The CSO, long an industry leader in the earned income area - ticket sales, revenue from Riverbend (which the CSO owns) and events such as "Tall Stacks" - has put enhanced priority on donations and trying to cultivate "super donors."
"We are talking about gifts in the $50 million range, like an Annenberg gift in Philadelphia," Järvi said. (The Philadelphia Orchestra launched its $125 million endowment campaign in 2003 with $50 million from the Annenberg Foundation).
"We have to be able to financially get to the point where we are able to worry less about box office. In light of the fact that we have a very large hall (3,516 seats, largest concert hall in the U.S.) we are worried about box office too much."
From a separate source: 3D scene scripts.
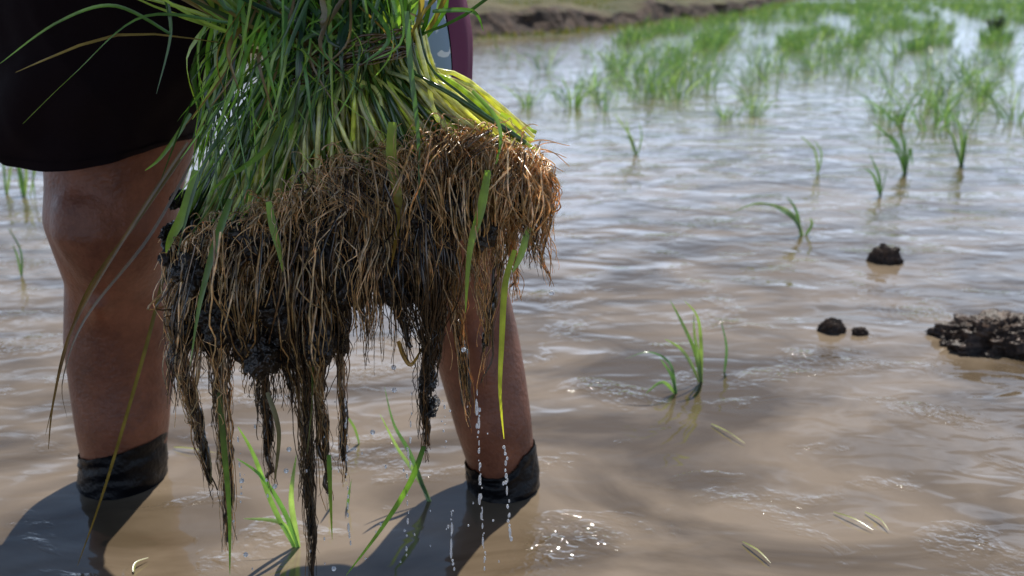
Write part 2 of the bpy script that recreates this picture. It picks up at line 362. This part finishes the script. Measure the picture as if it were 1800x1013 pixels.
tor=[(.70,.15,.10),(.78,.19,.13),(.88,.19,.13),(1.0,.165,.115),(1.12,.175,.12),(1.24,.19,.12),(1.32,.175,.10),(1.37,.11,.08),(1.40,.06,.06),(1.46,.055,.058)]
TY=1.31
torso=[(V((cx,TY-.03*(z-.8),z)),rx,ry) for z,rx,ry in tor]; mb.loft(torso,32)
hd=[(1.44,.03,.03,0),(1.46,.05,.055,-.02),(1.50,.064,.08,-.015),(1.55,.074,.093,-.005),(1.60,.077,.098,0),(1.64,.07,.09,0),(1.67,.05,.065,0),(1.685,.02,.03,0)]
mb.loft([(V((cx,1.28+dy,z)),rx,ry) for z,rx,ry,dy in hd],28)
mb.loft([(V((cx,1.188,1.575)),.008,.008),(V((cx,1.180,1.55)),.012,.014),(V((cx,1.177,1.535)),.015,.016),(V((cx,1.19,1.525)),.01,.01)],12)
for sg in (-1,1): mb.loft([(V((cx+sg*.078,1.29,1.58)),.008,.014),(V((cx+sg*.084,1.292,1.56)),.01,.02),(V((cx+sg*.079,1.288,1.53)),.008,.012)],10)
def limb(pts,rs,n=14,sides=18):
    q=smooth(pts,n); out=[]
    for i,p in enumerate(q):
        u=i/n*(len(rs)-1); k=min(int(u),len(rs)-2); f=u-k; r=rs[k]*(1-f)+rs[k+1]*f; out.append((p,r,r))
    mb.loft(out,sides)
grip=P(600,-75,1.0)
limb([V((cx-.15,1.29,1.31)),V((cx-.23,1.27,1.2)),V((cx-.25,1.22,1.02)),V((-.44,1.1,.88)),grip+V((-.085,.04,.06))],[.055,.05,.04,.038,.027])
limb([V((cx+.15,1.29,1.31)),V((cx+.22,1.32,1.2)),V((cx+.25,1.42,1.05)),V((cx+.22,1.44,.93)),V((cx+.16,1.45,.86))],[.055,.05,.04,.036,.027])
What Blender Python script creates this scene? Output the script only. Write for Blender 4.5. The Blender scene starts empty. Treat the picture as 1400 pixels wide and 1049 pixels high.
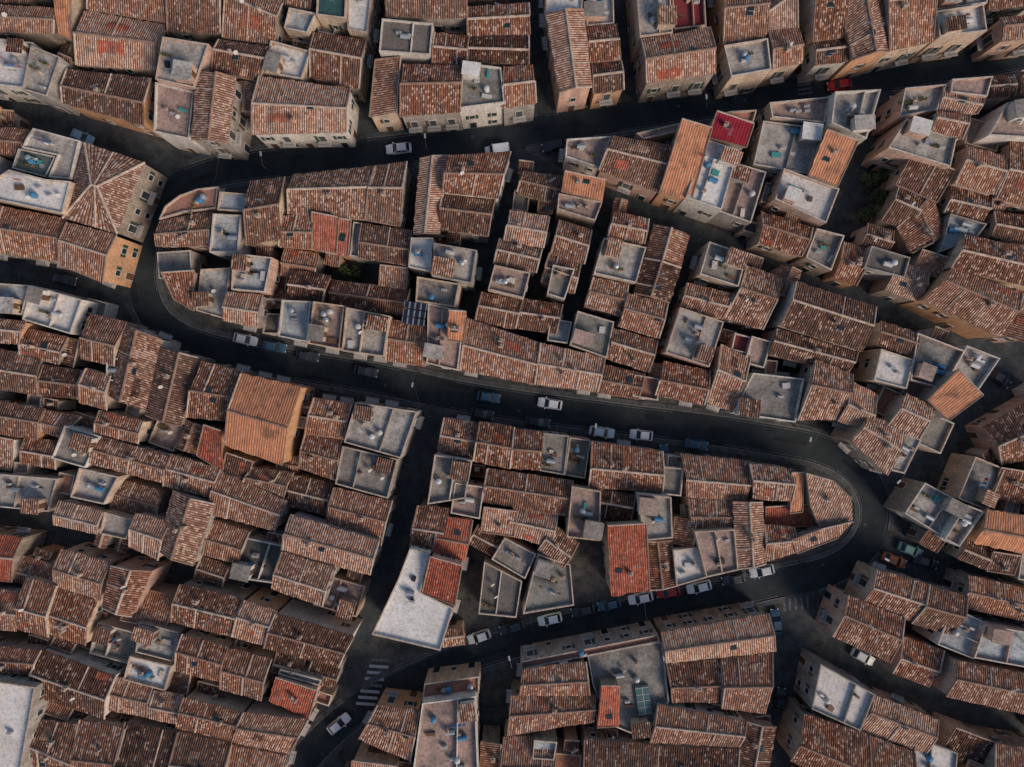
import bpy, math, random
import numpy as np
from mathutils import Vector, noise
random.seed(7)
S=0.125; H=116.0; CX,CY=700.0,524.5
def W(px,py,z=0.0):
    k=(H-z)/H
    return ((px-CX)*S*k,(CY-py)*S*k)
sc=bpy.context.scene
COL=sc.collection
# ------------------------------------------------------------------ materials
class NT:
    def __init__(s,name,rough=0.9,spec=0.2):
        s.m=bpy.data.materials.new(name); s.m.use_nodes=True
        s.t=s.m.node_tree; s.b=s.t.nodes['Principled BSDF']
        s.b.inputs['Roughness'].default_value=rough
        s.b.inputs['Specular IOR Level'].default_value=spec
    def n(s,typ,**kw):
        x=s.t.nodes.new(typ)
        for k,v in kw.items(): setattr(x,k,v)
        return x
    def l(s,a,b): s.t.links.new(a,b)
    def math(s,op,a,b=None,c=None):
        x=s.n('ShaderNodeMath',operation=op)
        for i,v in enumerate((a,b,c)):
            if v is None: continue
            if isinstance(v,(int,float)): x.inputs[i].default_value=v
            else: s.l(v,x.inputs[i])
        return x.outputs[0]
    def noise(s,vec,scale,detail=3,rough=0.6):
        x=s.n('ShaderNodeTexNoise'); x.inputs['Scale'].default_value=scale
        x.inputs['Detail'].default_value=detail; x.inputs['Roughness'].default_value=rough
        s.l(vec,x.inputs['Vector']); return x.outputs['Fac']
    def ramp(s,fac,stops):
        x=s.n('ShaderNodeValToRGB'); e=x.color_ramp.elements
        while len(e)<len(stops): e.new(0.5)
        for i,(p,c) in enumerate(stops):
            e[i].position=p; e[i].color=(c[0],c[1],c[2],1) if not isinstance(c,(int,float)) else (c,c,c,1)
        s.l(fac,x.inputs['Fac']); return x.outputs['Color']
    def mix(s,fac,a,b,mode='MIX'):
        x=s.n('ShaderNodeMix',data_type='RGBA',blend_type=mode)
        if isinstance(fac,(int,float)): x.inputs['Factor'].default_value=fac
        else: s.l(fac,x.inputs['Factor'])
        for i,v in ((6,a),(7,b)):
            if isinstance(v,tuple): x.inputs[i].default_value=(v[0],v[1],v[2],1)
            else: s.l(v,x.inputs[i])
        return x.outputs[2]
    def bump(s,h,strength,dist):
        x=s.n('ShaderNodeBump'); x.inputs['Strength'].default_value=strength; x.inputs['Distance'].default_value=dist
        s.l(h,x.inputs['Height']); s.l(x.outputs[0],s.b.inputs['Normal'])

def tile_mat(name,dark,mid,light,pale=0.12,patch=1.0,cw=0.36,ch=0.42,gr=0.16,grey=0.32,bs=1.0):
    t=NT(name,0.95,0.1)
    uv=t.n('ShaderNodeUVMap').outputs[0]
    sep=t.n('ShaderNodeSeparateXYZ'); t.l(uv,sep.inputs[0])
    oi=t.n('ShaderNodeObjectInfo').outputs['Random']
    oi2=t.math('FRACT',t.math('MULTIPLY',oi,7.31))
    geo=t.n('ShaderNodeNewGeometry').outputs['Position']
    big=t.noise(geo,0.32,3,0.65); med=t.noise(geo,1.3,3,0.75)
    u=t.math('ADD',t.math('DIVIDE',sep.outputs[0],cw),t.math('MULTIPLY',med,0.5))
    fu=t.math('FLOOR',u); fr=t.math('FRACT',u)
    wn1=t.n('ShaderNodeTexWhiteNoise',noise_dimensions='1D'); t.l(fu,wn1.inputs['W'])
    v=t.math('ADD',t.math('DIVIDE',sep.outputs[1],ch),wn1.outputs['Value'])
    fv=t.math('FLOOR',v); frv=t.math('FRACT',v)
    cmb=t.n('ShaderNodeCombineXYZ'); t.l(fu,cmb.inputs[0]); t.l(fv,cmb.inputs[1]); t.l(t.math('MULTIPLY',oi,91.0),cmb.inputs[2])
    wn=t.n('ShaderNodeTexWhiteNoise',noise_dimensions='3D'); t.l(cmb.outputs[0],wn.inputs['Vector'])
    cs=t.n('ShaderNodeCombineXYZ'); t.l(t.math('MULTIPLY',u,0.9),cs.inputs[0]); t.l(t.math('MULTIPLY',sep.outputs[1],0.35),cs.inputs[1]); t.l(t.math('MULTIPLY',oi,40.0),cs.inputs[2])
    streak=t.noise(cs.outputs[0],1.0,3,0.75)
    f=t.math('ADD',t.math('MULTIPLY',wn.outputs['Value'],0.34),t.math('MULTIPLY',big,0.6*patch))
    f=t.math('ADD',f,t.math('MULTIPLY',med,0.55)); f=t.math('ADD',f,t.math('MULTIPLY',oi,0.34))
    f=t.math('ADD',f,t.math('MULTIPLY',streak,0.75))
    f=t.math('SUBTRACT',f,0.80)
    c=t.ramp(f,[(0.08,dark),(0.48,mid),(0.92,light)])
    c=t.mix(t.math('MULTIPLY',oi2,grey),c,t.mix(f,(0.10,0.075,0.062),(0.38,0.27,0.215)))
    pl=t.math('GREATER_THAN',t.math('ADD',wn.outputs['Value'],t.math('MULTIPLY',t.math('ADD',med,streak),0.6)),1.52-pale)
    c=t.mix(t.math('MULTIPLY',pl,0.55),c,(0.62,0.46,0.36))
    lich=t.ramp(t.math('ADD',big,t.math('MULTIPLY',streak,0.5)),[(0.78,0.0),(0.95,1.0)])
    c=t.mix(t.math('MULTIPLY',lich,0.6),c,(0.06,0.052,0.045))
    s=t.math('SINE',t.math('MULTIPLY',fr,math.pi))
    c=t.mix(0.95,c,t.ramp(s,[(0.0,gr),(0.65,1.0)]),'MULTIPLY')
    c=t.mix(0.35,c,t.ramp(frv,[(0.0,0.5),(0.14,1.0)]),'MULTIPLY')
    t.l(c,t.b.inputs['Base Color'])
    h=t.math('ADD',t.math('MULTIPLY',s,1.0),t.math('MULTIPLY',frv,0.3))
    h=t.math('ADD',h,t.math('MULTIPLY',wn.outputs['Value'],0.4))
    t.bump(h,bs,0.12)
    return t.m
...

One of Järvi's "big disappointments," he said, has been lack of understanding by the "larger Cincinnati audience" of the need to downsize Music Hall. "I understand their emotional response, but they don't understand the issue. Nobody wants to demolish it or build something else. There are things that need to be done in this hall." Despite his numerous commitments elsewhere, Järvi, a resident of East Walnut Hills, is in Cincinnati "much more in comparison to my other orchestras," he said. "My family lives here (wife Tanya and daughters Lea, 3, and Ingrid, whose first birthday is Wednesday). Lea goes to Montessori School here. Cincinnati is very much the center for us in our life.
"Even if I would have only one orchestra - and it would be Cincinnati - we would still travel for guest conducting. We would travel just because of being Estonian and wanting to go back to Estonia and spend some time so my kids can actually get to know it. I want them to speak Estonian."
Some of Järvi's very best friends are in Cincinnati, he said. "Most of them are on the (CSO) board. I have people who I really feel close to who have been extremely kind and not only in terms of the necessary business relationship.
"I'm very open, you know. If you go to Hyde Park Kroger at twelve o'clock at night you could run into me. It's the perfect time to shop because there is nobody there."